2. Ceza Dairesi 2017/1171 E. , 2019/3713 K.
"İçtihat Metni"MAHKEMESİ :Asliye Ceza Mahkemesi
SUÇ : Dolandırıcılık
HÜKÜM : Mahkumiyet
Dosya incelenerek gereği düşünüldü;
TCK"nın 53. maddesinin bazı bölümlerinin iptaline ilişkin Anayasa Mahkemesinin 24.11.2015 tarihinde yürürlüğe giren 08.10.2015 gün ve 2014/140 E., 2015/85 K. sayılı kararı da nazara alınarak bu maddede öngörülen hak yoksunluklarının uygulanmasının infaz aşamasında gözetilmesi mümkün görülmüş; dosya içeriğine göre diğer temyiz itirazları yerinde görülmemiştir.
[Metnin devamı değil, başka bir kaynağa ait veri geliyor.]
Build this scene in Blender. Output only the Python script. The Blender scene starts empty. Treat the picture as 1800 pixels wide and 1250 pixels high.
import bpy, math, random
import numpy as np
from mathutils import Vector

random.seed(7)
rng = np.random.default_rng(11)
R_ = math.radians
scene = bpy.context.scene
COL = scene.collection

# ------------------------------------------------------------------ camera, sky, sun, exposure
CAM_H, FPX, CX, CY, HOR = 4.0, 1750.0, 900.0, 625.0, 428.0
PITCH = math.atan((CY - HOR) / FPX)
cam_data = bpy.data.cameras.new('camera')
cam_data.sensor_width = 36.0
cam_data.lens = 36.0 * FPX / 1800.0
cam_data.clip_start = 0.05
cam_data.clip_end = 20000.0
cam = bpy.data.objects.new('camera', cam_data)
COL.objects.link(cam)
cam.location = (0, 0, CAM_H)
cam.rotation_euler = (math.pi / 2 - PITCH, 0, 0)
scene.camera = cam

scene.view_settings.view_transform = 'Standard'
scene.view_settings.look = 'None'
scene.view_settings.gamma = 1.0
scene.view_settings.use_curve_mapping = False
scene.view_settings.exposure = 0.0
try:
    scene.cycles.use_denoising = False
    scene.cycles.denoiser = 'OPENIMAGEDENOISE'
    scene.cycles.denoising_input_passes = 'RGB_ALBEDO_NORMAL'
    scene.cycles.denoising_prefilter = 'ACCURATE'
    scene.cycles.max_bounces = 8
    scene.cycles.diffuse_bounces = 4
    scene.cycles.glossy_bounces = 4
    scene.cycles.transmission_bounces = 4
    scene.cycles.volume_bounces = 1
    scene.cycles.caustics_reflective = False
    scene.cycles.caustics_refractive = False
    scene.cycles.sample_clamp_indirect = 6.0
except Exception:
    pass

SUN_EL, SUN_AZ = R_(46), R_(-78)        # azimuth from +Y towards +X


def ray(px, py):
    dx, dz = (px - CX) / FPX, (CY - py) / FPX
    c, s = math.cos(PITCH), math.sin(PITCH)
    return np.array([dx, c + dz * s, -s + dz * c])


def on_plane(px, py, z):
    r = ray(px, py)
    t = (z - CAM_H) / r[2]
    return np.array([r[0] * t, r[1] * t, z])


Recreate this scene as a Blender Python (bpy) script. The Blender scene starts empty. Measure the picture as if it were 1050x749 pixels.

Ancak;
1- Müştekinin cezaevinden tanıdığı sanığın, olay günü birlikte iş yapacaklarını söyleyip müşteki ile buluştuğu, teyzesine vermesi gerektiğini söyleyerek daha sonra iade etmek üzere müştekiden önce 50 TL para aldığı, akabinde telefonunu kullanmak bahanesiyle müştekiden cep telefonunu istediği ve olay yerinden uzaklaştığı somut olayda, müşteki ile sanık arasında hukuksal anlamda geçerli bir zilyetlik devrinin bulunmadığı gibi sanığın müştekiyi yanılgıya düşürebilecek nitelikte hileli hareketlerinin de olmadığı, sanığın en başından beri kastının telefonu ve parayı çalmaya yönelik olup zilyedliğini devralmadan mal edinmesi ve açık alanda gerçekleşmesi nedeniyle eylemin TCK"nın 141/1. maddesinde düzenlenen hırsızlık suçunu oluşturduğu halde suç vasfının hatalı değerlendirilmesi ile dolandırıcılık suçundan hüküm kurulması;
2- 02.12.2016 tarihli Resmi Gazete’de yayımlanarak aynı tarihte yürürlüğe giren 6763 sayılı Kanun"un 34. maddesi ile değişik 5271 sayılı CMK"nın 253. maddesi ile uzlaştırma hükümleri yeniden düzenlenmiş olup, sanığın eylemine uyan TCK"nın 141/1. maddesinde düzenlenen suçun uzlaşma kapsamına alındığı nazara alınarak, uzlaştırma işlemi yapılıp sonucuna göre sanığın hukuki durumunun değerlendirilmesinde zorunluluk bulunması,
Bozmayı gerektirmiş, sanığın temyiz itirazları bu itibarla yerinde görülmüş olduğundan hükmün bu sebeplerden dolayı istem gibi BOZULMASINA, 27/02/2019 tarihinde oybirliğiyle karar verildi.